MARIO LUIZ BONSAGLIA

Vem de ser aprovado pela Congresso Nacional projeto de lei que altera o Imposto de Renda das pessoas jurídicas, devendo agora ser submetido à sanção presidencial. Esse projeto traz em suas disposições finais a reintrodução da extinção da punibilidade dos delitos fiscais em caso de pagamento do débito antes da instauração do processo criminal, além de estabelecer uma condição de procedibilidade de caráter nitidamente inconstitucional.
Desde a edição da lei 8.383, de dezembro de 1991, aquele que frauda o fisco e a Previdência deixou de ter a possibilidade de vir a safar-se do processo criminal mediante o pagamento dos tributos evadidos, pagamento esse que, frise-se, somente ocorria quando descoberta a fraude pela fiscalização tributária.
A probabilidade de uma sanção penal, ainda que relativamente branda (mais provavelmente, uma condenação com sursis), representa, inequivocamente, um fator que tende a inibir essa prática socialmente predatória e impregnada de grande desvalor ético.
Já a virtual certeza de impunidade decorrente das inovações feitas agravará, sem dúvida, o quadro de sonegação existente, em detrimento inclusive dos cofres da Previdência Social, lesados por muitos empresários que deixam de recolher contribuições sociais descontadas dos salários dos seus empregados e serão igualmente beneficiados com a alteração da lei.
Com efeito, se vingar a pretendida mudança na legislação, sonegar impostos e contribuições sociais (inclusive mediante o emprego de notas fiscais frias, contas-fantasmas e outros expedientes fraudulentos), além de conduta altamente lucrativa, virtualmente não acarretará riscos penais: na improvável hipótese de a evasão vir a ser detectada pela precária estrutura de fiscalização existente, salva-se o infrator das consequências mais graves representadas pelo processo criminal, pagando -somente então- os tributos devidos ou, então, meramente procrastinando o andamento do processo administrativo-fiscal.

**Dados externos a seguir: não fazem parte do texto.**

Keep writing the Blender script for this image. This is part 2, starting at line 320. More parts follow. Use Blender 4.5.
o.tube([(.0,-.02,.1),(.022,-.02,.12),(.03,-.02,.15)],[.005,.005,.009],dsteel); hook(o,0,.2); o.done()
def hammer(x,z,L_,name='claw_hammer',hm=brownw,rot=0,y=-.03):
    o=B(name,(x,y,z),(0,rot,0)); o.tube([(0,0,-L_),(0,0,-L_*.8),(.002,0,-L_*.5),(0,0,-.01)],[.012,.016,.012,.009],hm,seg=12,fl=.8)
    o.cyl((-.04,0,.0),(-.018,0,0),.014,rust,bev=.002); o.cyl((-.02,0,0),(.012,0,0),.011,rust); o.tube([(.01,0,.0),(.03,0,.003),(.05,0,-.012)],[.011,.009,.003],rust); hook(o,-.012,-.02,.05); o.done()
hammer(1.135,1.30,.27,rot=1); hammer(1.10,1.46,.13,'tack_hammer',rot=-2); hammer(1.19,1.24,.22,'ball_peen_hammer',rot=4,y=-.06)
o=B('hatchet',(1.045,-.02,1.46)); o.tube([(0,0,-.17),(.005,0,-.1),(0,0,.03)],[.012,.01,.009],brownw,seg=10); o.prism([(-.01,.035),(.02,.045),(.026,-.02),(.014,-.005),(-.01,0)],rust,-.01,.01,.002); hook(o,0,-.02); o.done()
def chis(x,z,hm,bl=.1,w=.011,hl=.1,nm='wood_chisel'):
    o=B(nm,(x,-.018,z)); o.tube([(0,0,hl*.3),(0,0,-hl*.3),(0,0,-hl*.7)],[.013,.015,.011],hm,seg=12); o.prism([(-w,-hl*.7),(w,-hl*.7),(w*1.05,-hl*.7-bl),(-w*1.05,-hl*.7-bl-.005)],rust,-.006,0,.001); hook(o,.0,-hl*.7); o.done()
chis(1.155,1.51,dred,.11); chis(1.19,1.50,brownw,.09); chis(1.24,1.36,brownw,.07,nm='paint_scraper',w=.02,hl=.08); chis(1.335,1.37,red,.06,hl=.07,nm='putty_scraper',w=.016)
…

O questionado projeto de lei traz ainda uma outra inovação, de efeitos devastadores para a repressão criminal.
Contrariando uma regra básica do direito brasileiro, vincula, de modo indireto, a instância judicial à instância administrativa, estabelecendo que a comunicação do fato delituoso ao Ministério Público somente poderá ser encaminhada pela autoridade fiscal após o término do processo administrativo correspondente, o que implicará aguardar-se o julgamento de recursos que forem interpostos na esfera administrativa -vale dizer, na prática, somente anos após a descoberta dos fatos, quando os delitos já estarão provavelmente prescritos, e isso se a autoridade administrativa entender que o fato constitui "crime em tese.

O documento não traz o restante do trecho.